(To be done):
Return the first line, the line containing "fence([(-2.3-2.35*i,67.2-.35*i+.05*i*i*.3) for i", and every line between them, exactly as they stand.

(Source excerpt):

───

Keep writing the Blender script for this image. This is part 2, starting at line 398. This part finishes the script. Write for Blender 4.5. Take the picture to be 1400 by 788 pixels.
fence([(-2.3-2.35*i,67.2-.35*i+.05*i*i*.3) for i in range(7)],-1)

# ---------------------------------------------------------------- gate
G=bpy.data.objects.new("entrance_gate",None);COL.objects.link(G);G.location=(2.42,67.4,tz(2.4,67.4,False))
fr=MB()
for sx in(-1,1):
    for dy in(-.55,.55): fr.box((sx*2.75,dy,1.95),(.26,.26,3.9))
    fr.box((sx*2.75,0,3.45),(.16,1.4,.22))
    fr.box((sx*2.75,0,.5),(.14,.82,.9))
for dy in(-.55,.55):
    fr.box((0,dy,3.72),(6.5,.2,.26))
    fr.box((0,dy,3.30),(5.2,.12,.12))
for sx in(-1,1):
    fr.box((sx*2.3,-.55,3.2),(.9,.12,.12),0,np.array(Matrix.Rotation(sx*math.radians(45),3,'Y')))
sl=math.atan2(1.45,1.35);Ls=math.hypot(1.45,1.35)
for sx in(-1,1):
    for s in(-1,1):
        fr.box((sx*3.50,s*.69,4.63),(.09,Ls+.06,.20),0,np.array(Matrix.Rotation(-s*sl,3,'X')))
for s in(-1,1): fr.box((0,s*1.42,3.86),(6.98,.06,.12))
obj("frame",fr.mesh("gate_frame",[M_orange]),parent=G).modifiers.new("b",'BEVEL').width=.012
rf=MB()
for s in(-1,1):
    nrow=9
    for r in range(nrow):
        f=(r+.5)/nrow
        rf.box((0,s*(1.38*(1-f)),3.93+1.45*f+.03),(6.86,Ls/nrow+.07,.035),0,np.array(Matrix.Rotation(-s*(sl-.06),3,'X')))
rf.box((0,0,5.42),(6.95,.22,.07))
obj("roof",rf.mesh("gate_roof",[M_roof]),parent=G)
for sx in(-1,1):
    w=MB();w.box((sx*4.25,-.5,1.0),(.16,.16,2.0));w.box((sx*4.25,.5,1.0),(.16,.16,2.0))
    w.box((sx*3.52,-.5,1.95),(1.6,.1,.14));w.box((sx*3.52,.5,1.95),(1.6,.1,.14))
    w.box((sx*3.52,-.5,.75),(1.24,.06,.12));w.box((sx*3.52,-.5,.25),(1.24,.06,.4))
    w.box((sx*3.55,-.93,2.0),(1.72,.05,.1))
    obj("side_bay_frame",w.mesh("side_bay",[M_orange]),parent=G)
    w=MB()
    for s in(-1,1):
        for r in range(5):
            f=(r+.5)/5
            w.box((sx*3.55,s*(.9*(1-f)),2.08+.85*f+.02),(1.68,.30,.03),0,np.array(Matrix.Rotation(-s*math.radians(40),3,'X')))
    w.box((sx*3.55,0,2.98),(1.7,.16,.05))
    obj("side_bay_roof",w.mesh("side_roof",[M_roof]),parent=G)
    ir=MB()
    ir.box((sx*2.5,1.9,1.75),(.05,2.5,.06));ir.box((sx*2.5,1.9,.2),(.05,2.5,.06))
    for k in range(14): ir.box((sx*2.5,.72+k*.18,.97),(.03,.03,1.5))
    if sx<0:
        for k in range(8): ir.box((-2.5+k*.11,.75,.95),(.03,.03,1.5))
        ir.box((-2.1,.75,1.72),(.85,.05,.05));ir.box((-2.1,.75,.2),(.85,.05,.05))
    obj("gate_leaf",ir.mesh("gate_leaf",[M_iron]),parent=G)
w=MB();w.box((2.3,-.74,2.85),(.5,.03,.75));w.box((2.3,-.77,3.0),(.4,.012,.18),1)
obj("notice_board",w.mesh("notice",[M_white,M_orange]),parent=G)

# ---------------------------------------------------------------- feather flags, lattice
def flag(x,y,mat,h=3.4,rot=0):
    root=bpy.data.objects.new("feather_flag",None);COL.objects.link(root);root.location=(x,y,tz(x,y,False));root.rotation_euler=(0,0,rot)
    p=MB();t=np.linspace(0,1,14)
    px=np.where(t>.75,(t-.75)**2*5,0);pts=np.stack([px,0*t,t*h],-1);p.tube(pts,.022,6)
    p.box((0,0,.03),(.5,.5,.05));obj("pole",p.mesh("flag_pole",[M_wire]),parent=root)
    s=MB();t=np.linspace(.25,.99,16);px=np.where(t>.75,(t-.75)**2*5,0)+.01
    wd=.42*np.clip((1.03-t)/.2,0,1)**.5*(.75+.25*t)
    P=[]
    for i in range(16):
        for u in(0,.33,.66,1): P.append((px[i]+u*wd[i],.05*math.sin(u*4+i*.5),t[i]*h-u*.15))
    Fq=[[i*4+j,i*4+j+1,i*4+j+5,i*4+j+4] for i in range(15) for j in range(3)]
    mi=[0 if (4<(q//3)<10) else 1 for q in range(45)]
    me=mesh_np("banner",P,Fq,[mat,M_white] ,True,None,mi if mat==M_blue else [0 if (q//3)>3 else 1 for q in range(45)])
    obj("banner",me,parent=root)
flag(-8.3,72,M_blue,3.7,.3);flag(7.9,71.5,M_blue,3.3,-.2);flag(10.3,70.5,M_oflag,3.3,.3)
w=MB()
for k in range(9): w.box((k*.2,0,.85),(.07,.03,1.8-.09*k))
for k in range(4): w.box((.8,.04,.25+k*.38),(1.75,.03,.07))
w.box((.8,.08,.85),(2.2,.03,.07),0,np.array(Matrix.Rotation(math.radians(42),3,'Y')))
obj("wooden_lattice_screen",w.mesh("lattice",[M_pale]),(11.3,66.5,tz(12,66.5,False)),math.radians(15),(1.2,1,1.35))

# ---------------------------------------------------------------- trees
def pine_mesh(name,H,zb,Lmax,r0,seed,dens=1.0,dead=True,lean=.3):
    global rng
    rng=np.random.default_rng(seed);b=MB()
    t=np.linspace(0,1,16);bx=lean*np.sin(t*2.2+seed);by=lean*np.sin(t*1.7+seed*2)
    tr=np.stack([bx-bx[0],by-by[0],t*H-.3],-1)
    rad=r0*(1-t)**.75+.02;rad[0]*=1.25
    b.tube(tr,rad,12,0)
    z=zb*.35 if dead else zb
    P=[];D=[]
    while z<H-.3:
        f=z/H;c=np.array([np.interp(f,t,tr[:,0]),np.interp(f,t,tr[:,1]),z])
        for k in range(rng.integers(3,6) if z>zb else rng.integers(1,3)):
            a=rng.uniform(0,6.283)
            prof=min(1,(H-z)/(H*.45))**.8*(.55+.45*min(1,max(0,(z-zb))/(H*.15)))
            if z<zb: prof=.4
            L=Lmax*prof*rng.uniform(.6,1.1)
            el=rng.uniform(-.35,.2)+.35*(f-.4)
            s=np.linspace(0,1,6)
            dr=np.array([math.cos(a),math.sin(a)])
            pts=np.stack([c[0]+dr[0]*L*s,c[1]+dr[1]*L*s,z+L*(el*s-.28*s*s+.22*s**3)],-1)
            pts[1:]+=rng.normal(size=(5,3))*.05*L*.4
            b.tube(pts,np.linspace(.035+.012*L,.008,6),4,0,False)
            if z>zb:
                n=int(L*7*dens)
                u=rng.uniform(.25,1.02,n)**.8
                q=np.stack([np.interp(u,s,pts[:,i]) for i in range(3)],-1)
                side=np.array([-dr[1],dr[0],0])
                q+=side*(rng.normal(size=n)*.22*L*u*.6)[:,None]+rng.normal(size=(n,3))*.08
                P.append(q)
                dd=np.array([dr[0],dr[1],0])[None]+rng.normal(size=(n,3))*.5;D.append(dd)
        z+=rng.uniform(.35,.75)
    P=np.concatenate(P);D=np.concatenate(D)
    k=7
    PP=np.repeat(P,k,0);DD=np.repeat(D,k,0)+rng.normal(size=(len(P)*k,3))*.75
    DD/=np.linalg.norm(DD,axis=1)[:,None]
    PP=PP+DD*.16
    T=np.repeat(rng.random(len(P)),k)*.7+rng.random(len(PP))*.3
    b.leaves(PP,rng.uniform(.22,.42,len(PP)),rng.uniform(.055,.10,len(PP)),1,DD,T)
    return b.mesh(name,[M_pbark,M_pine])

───

(Result of this task):
Keep writing the Blender script for this image. This is part 2, starting at line 398. This part finishes the script. Write for Blender 4.5. Take the picture to be 1400 by 788 pixels.
fence([(-2.3-2.35*i,67.2-.35*i+.05*i*i*.3) for i in range(7)],-1)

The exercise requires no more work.